The lack of income and insufficient housing benefit left the family falling further behind with rent payments.

He said: "Our lives are pretty awful at the moment. We are living miles away from our friends and all we want to do is move back to Brighton.

"The council is right to make more new houses in the city low cost. It is crazy that we cannot live in the place we call home because there are just no houses available to suit us."

The council says most developers comply with the request for low-cost housing. Last month, Wadefield agreed to create 40 per cent low-cost flats on the site of the White Admiral pub in Bevendean.
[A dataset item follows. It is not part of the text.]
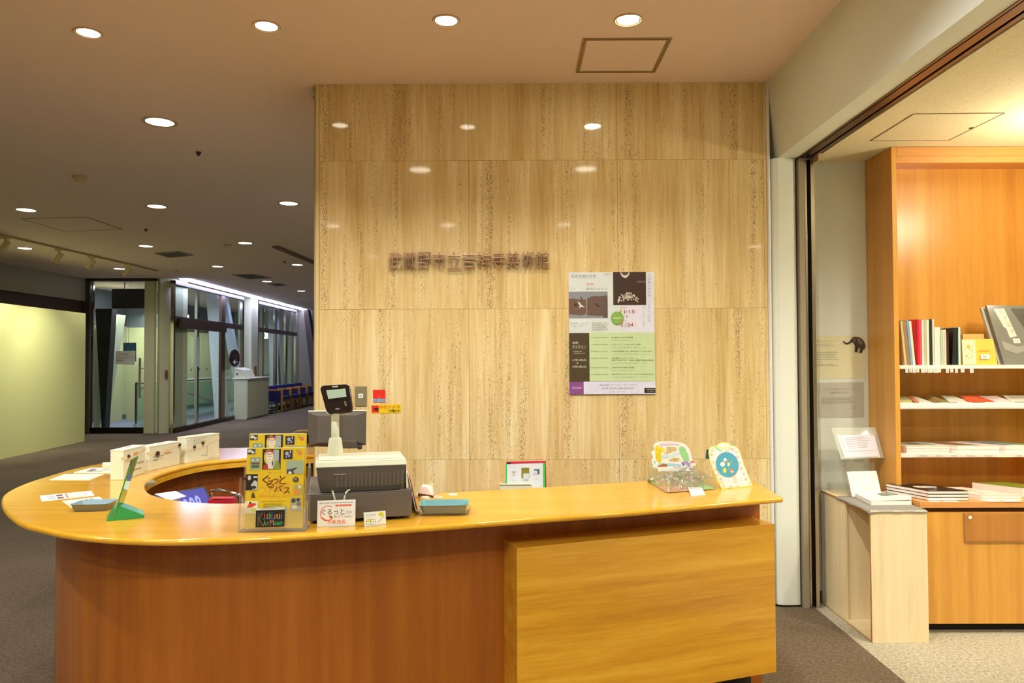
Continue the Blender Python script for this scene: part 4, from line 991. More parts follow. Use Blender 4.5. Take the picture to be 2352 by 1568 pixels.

But not all agree with the policy.

Among them is Gleeson Classic Homes, which won its appeal against the council to build 14 flats in Salisbury Road, Hove, in March.

Construction director Ben Coster said: "Nobody wants to create social ghettos but if you are building in a very affluent area, well-off residents are not going to want to have people of a different social class on the doorstep.

"We appreciate there is a need for low-cost housing in Brighton and Hove but some areas are just not suited to that type of accommodation.

"If the council pursues this policy, it will reduce the development potential of Brighton and Hove.

"The housing situation will only get worse because developers will avoid the city."

Legally, the nearer the council gets to adopting the Local Plan, the greater the weight placed on the policies within it.

The Brighton Borough Plan and Hove Borough Plans, adopted in 1995 before the two areas became a city, offer conflicting advice on low-cost housing.

The Hove plan seeks low-cost housing on all sites, whereas the Brighton plan lists certain sites. Both plans predate the Government rule.

Although not officially adopted, planners use the emerging plan in making decisions as it is more relevant to the needs of the city.

Notably, the Greater London Authority's structure plan contains a draft policy of making 50 per cent of new homes low cost.

Like Brighton and Hove, London suffers from an abundance of well-off homes and few cheaper properties.

Also like Brighton and Hove, the London policy has yet to be rubber stamped.